Charlton could well succeed Jim Chalmers as PM one day but sits on just a 3.7 per cent margin with an aspirational electorate with a significant Indian community. Charlton is a latter day Malcolm Turnbull, having entered Parliament as a multi-millionaire, but he’s also playing the local NIMBY politics hard by opposing his close mate NSW Premier Chris Minns’ plan to increase urban density.
Tellingly, Albanese visited the electorate just last week, a sure sign to any local MP their seat is on a target list and the polling is heading south.
Reid has improved since the last election and Sally Sitou has proven herself a great local campaigner and a valued member of the Labor team. If she holds her seat she’ll be in the ministry soon enough. Reid sits at 5.2 per cent but if it falls, Dutton will be PM.
Critically, both Parramatta and Reid have been held by the Liberals previously when they’ve formed government.
The Liberals have always managed to shoot themselves in both feet in Victoria, but 2025 shapes as a watershed moment for the party. New State leader Brad Battin is scoring well and the State once known as the Socialist Republic of Danandrewstan now lays in ruins.
If the Liberals double down they can deliver the obvious seats — Aston, Bruce, McEwen, Chisholm — while Tim Wilson regains Goldstein.
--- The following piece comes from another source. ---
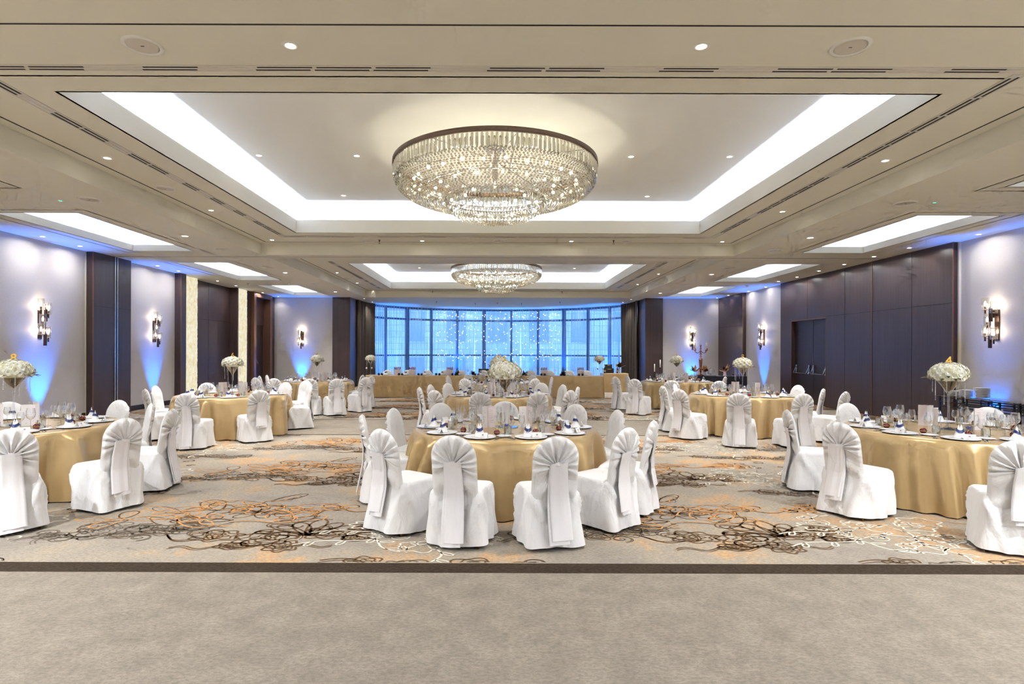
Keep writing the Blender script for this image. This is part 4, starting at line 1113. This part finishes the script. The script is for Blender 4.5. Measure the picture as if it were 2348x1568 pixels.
    v_ = thing('votive', 'glass of blue beads beside the vase on the ' + tn, 'candle glass', (tx + .02, ty - .26, TZ), 0, 'blue bead glasses'); link('glass', TW['votive'], v_); link('blue_beads', TW['beads'], v_)['kind'] = 'stuff'
    for k, (dx, dy, r) in enumerate(((-.2, -.02, .3), (.25, -.05, -.2), (-.02, .3, 2.2))):
        solo('menu_card', TW['menu'], 'folded standing menu card, %s one on the %s' % (('left', 'right', 'rear')[k], tn), 'menu', (tx + dx, ty + dy, TZ), r + ti * .1, 'menu cards')

# ---- long head table
def boxcloth(x0, x1, y0, y1, H, seed, mt, hem=.01):
    rr = random.Random(seed); pts = []
    def seg(a, b, n):
        for i in range(n): t = i / n; pts.append((a[0] + (b[0] - a[0]) * t, a[1] + (b[1] - a[1]) * t))
    L = lambda a, b: max(8, int(math.hypot(a[0] - b[0], a[1] - b[1]) / .035))
    cs = [(x0, y0), (x1, y0), (x1, y1), (x0, y1)]
    for i in range(4): seg(cs[i], cs[(i + 1) % 4], L(cs[i], cs[(i + 1) % 4]))
    rows = []; ph = [rr.uniform(0, 6) for _ in range(5)]; cx, cy = (x0 + x1) / 2, (y0 + y1) / 2
    for z in (H, H - .006, H - .03, H - .15, H * .6, H * .35, H * .12, hem):
        q = (H - z) / H; row = []; s = 0
        for i, p in enumerate(pts):
            s = i * .035; f = .5 + .5 * math.sin(.7 * s + ph[0]); d = .002 + (.03 * q * (math.sin(8 * s + ph[1] + math.sin(2.3 * s)) * .6 + .4 * math.sin(17 * s + ph[2])) * 1.6 * f + .02 * q)
            nx_ = -1 if abs(p[0] - x0) < 1e-6 else (1 if abs(p[0] - x1) < 1e-6 else 0); ny_ = -1 if abs(p[1] - y0) < 1e-6 else (1 if abs(p[1] - y1) < 1e-6 else 0)
            e = -.004 if z == H else d
            row.append((p[0] + nx_ * e, p[1] + ny_ * e, z))
        rows.append(row)
    mb = MB(); mb.grid(rows, True)
    o = len(mb.v); mb.v.extend([(x0 + .004, y0 + .004, H), (x1 - .004, y0 + .004, H), (x1 - .004, y1 - .004, H), (x0 + .004, y1 - .004, H)]); mb.f.append([o, o + 1, o + 2, o + 3]); mb.m.append(0); mb.smooth.append(False)
    return mb.mesh('tablecloth', mt)
def longtable(x0, x1, y0, y1, H, label):
    t = thing('long_table', label, 'table', ((x0 + x1) / 2, (y0 + y1) / 2, 0)); cx, cy = (x0 + x1) / 2, (y0 + y1) / 2
    part('tabletop', MB().box(x0 + .03 - cx, x1 - .03 - cx, y0 + .03 - cy, y1 - .03 - cy, H - .035, H - .006), M['wood2'], t)
    for sx in (x0 + .12, x1 - .12):
        for sy in (y0 + .12, y1 - .12): part('leg', MB().tube([(sx - cx, sy - cy, H - .03), (sx - cx, sy - cy, 0)], .02, 8), M['steel'], t)
HX0, HX1, HY0, HY1, HH = -4.72, 3.8, 20.3, 21.1, .785
longtable(HX0, HX1, HY0, HY1, HH, 'long head table under gold cloth before the bay window')
CXX = [HX0, -1.1, 1.25, HX1]
for k in range(3):
    solo('tablecloth', boxcloth(CXX[k] + .004, CXX[k + 1] - .004, HY0, HY1, HH, 40 + k, M['satin']), ['left', 'middle', 'right'][k] + ' gold cloth on the long head table', 'tablecloth', group='gold head table cloths')
hu = [889, 935, 979.5, 1020, 1057, 1109, 1217, 1260, 1305, 1346]
TZ = HH + .003
SMF = MB().ball((0, 0, .04), .045, 12, 8).mesh('dark_favour', M['black'])
FLUTE = MB().lathe([(.03, 0), (.004, .006), (.004, .1), (.02, .14), (.024, .2), (.02, .26)], 16, caps=False).mesh('champagne_flute', M['glass'])
ROSEF = MB().lathe([(.001, 0), (.028, .01), (.034, .04), (.03, .06), (.001, .045)], 12, caps=False)
for i, u in enumerate(hu):
    lbn = (ORD[i] if i else 'first') + ' from the left'
    x, y = atZ(u, 849, .95); y = 21.4; x = (u - U0) / F * y
    chair(x, y - .28, PI, 'white covered chair behind the head table, ' + lbn, 'chairs behind the head table', i % 4)
    y = HY0 + .3; x2 = (u - U0) / F * y
    ww = ' on the head table, ' + lbn
    solo('charger_plate', TW['charger'], 'white charger plate' + ww, 'plate', (x2 - .12, y + .25, TZ), 0, 'head table plates')
    q = solo('folded_napkin', TW['napkin'], 'white napkin with navy ribbon' + ww, 'napkin', (x2 - .12, y + .25, TZ + .008), i * .7, 'head table napkins'); link('ribbon', TW['ribbon'], q)
    solo('wine_glass', TW['wine_l'], 'large wine glass' + ww, 'wine glass', (x2 + .22, y + .12, TZ), 0, 'head table wine glasses')
    solo('champagne_flute', FLUTE, 'champagne flute' + ww, 'champagne flute', (x2 + .32, y + .05, TZ), 0, 'champagne flutes')
    solo('dark_favour', SMF, 'round black favour left of the card' + ww, 'favour', (x2 - .3, y - .1, TZ), 0, 'black favours')
    solo('dark_favour', SMF, 'round black favour right of the card' + ww, 'favour', (x2 - .18, y - .14, TZ), 0, 'black favours')
for i, u in enumerate((911, 945, 1031, 1248, 1332)):
    x = (u - U0) / F * 20.6
    o = thing('candle_stand', 'blush paper lantern with rose gold candles, ' + ['leftmost', 'second', 'middle', 'fourth', 'rightmost'][i] + ' on the head table', 'candle holder', (x, 20.65, TZ), 0, 'candle lanterns')
    part('sleeve', MB().box(-.12, .12, -.05, .05, 0, .2), M['pink'], o)
    for k in range(4): part('candle', MB().lathe([(.018, .2), (.022, .24), (.022, .29), (.002, .3)], 10, (-.09 + k * .06, 0, 0)), M['rosegold'], o)
# clusters of dark leaves between places
def leafcluster(seed, n, R, mats):
    rr = random.Random(seed); mb = MB()
    for k in range(n):
        a = rr.random() * 6.28; e = rr.uniform(.1, 1.3); L = R * rr.uniform(.6, 1.1); d = Vector((math.cos(a) * math.cos(e), math.sin(a) * math.cos(e), math.sin(e))); s = d.cross(Vector((0, 0, 1))).normalized() * L * .16
        p = Vector((rr.uniform(-.1, .1) * R, rr.uniform(-.1, .1) * R, .01)); m_ = p + d * L * .55
        mb.add([p, m_ - s, p + d * L, m_ + s], [(0, 1, 2, 3)], k % len(mats))
    return mb.mesh('leaves', mats)
LCM = leafcluster(2, 40, .2, [M['leaf'], M['black'], M['leafbrown']])
for i, u in enumerate((1049, 1085, 1150, 1203, 1290)):
    solo('leaf_garland', LCM, 'dark leaf posy on the head table, ' + ['leftmost', 'second from left', 'middle', 'second from right', 'rightmost'][i], 'foliage', ((u - U0) / F * 20.6, 20.5, TZ), i, 'dark leaf posies')
for u, nm, nn in ((849, 'left', 1), (1375, 'right', 2)):
    x = (u - U0) / F * 20.7
    centrepiece(x, 20.75, TZ, 'white flowers in glass vase at the %s end of the head table' % nm, None, nn, .95, 'head table vases')
    for k, dx in enumerate((-.1, .09)):
        o = thing('candlestick', 'glass candlestick %s of the vase at the %s end of the head table' % (('left', 'right')[k], nm), 'candlestick', (x + dx, 20.55, TZ), 0, 'glass candlesticks')
        part('stem', MB().lathe([(.035, 0), (.006, .01), (.006, .2), (.03, .22), (.034, .27)], 14), M['acrylic'], o); part('candle', MB().lathe([(.026, .225), (.026, .28), (.002, .285)], 12), M['wax'], o)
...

Also for the taking by the Libs is Sam Rae’s seat of Hawke. Labor suffered huge swings against the self-described factional warlord at the State election and even the last Federal election saw an almost 8 per cent primary swing against the ALP.
The seat is full of tradies and families who commute to work who’ve been crushed by Albanese’s removal from their cost-of-living crisis. Couple that with the fact the guy spends more time playing factional games and blow drying his hair than working hard locally and his seat could well seal the deal for Dutton.
While everyone watches the marginals, it is seats like these that could well surprise at the upcoming poll and decide whether its weak Albo or a strong Dutton that is our next PM.